Holding the line - Barbara Colton with assistance of Kip Andrews, keeps the picket lines moving on Broadway.

The Oriental Actors of America picket a New York City production of The King and I, which cast Caucasian actors to play Asian roles. Co-chairman Alvin Lum says, "Obviously, the Management believes the Oriental is incapable of portraying himself."

Berkeley Repertory Theatre is founded.

October 3

The Great White Hope starring James Earl Jones opens at the Alvin.

Shocking!: Headline in September/October Equity Magazine, "Humphrey-Nixon: They agree on importance of cultural arts"!

Martin Luther King, Jr. is assassinated while standing on the balcony of the Lorraine Motel in Memphis, Tennessee.

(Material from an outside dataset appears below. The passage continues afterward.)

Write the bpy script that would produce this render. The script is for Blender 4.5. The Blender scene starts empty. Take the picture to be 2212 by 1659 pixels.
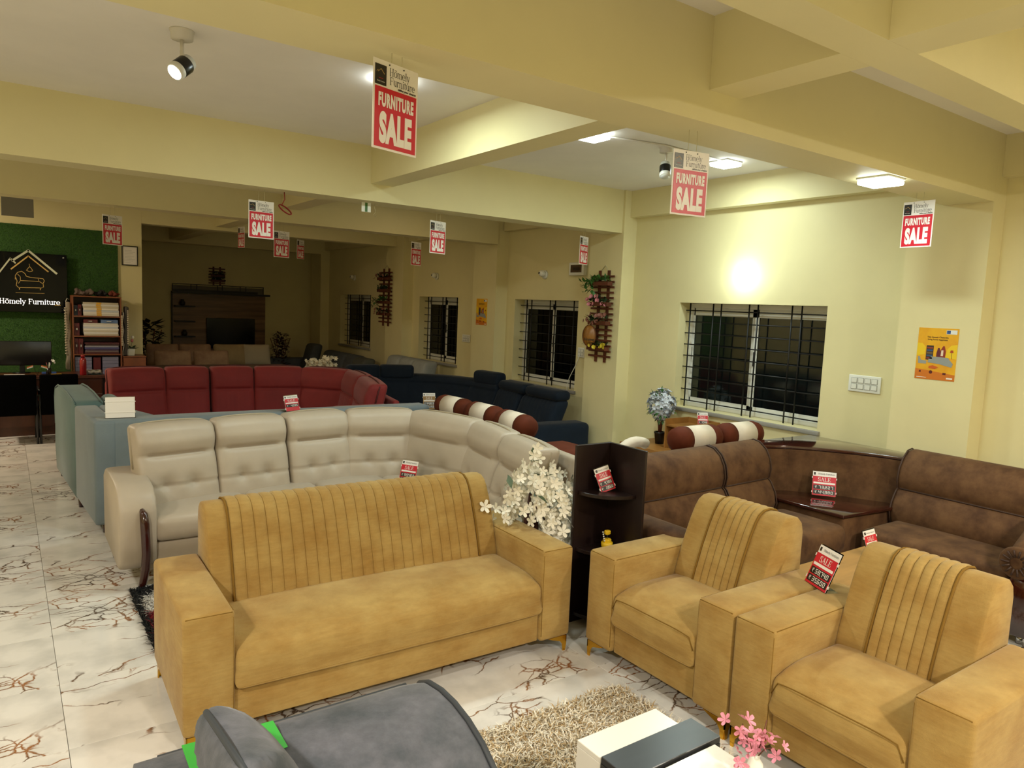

Senator Robert F. Kennedy is assassinated at the Ambassador Hotel in Los Angeles.

Richard M. Nixon is elected President.

1969

May 13

Equity promulgates its official policy on nudity and sex acts in the theatre, establishing strict rules for auditions, contract language and performances.

March 16

Just in time for bicentennial (minus seven years), 1776 by Sherman Edwards and Peter Stone opens at the 46th Street Theatre.

June 15

Equity finalizes a contract with the Producers Association of Children's Theatre. Union shop and rehearsal pay are established.

July 20

"One small step for man, one giant step for mankind." Neil Armstrong becomes the first man on the moon.

The first annual Joseph Jefferson, or "Jeff" Awards, celebrating outstanding achievement in Chicago theatre, are given out on October 6th.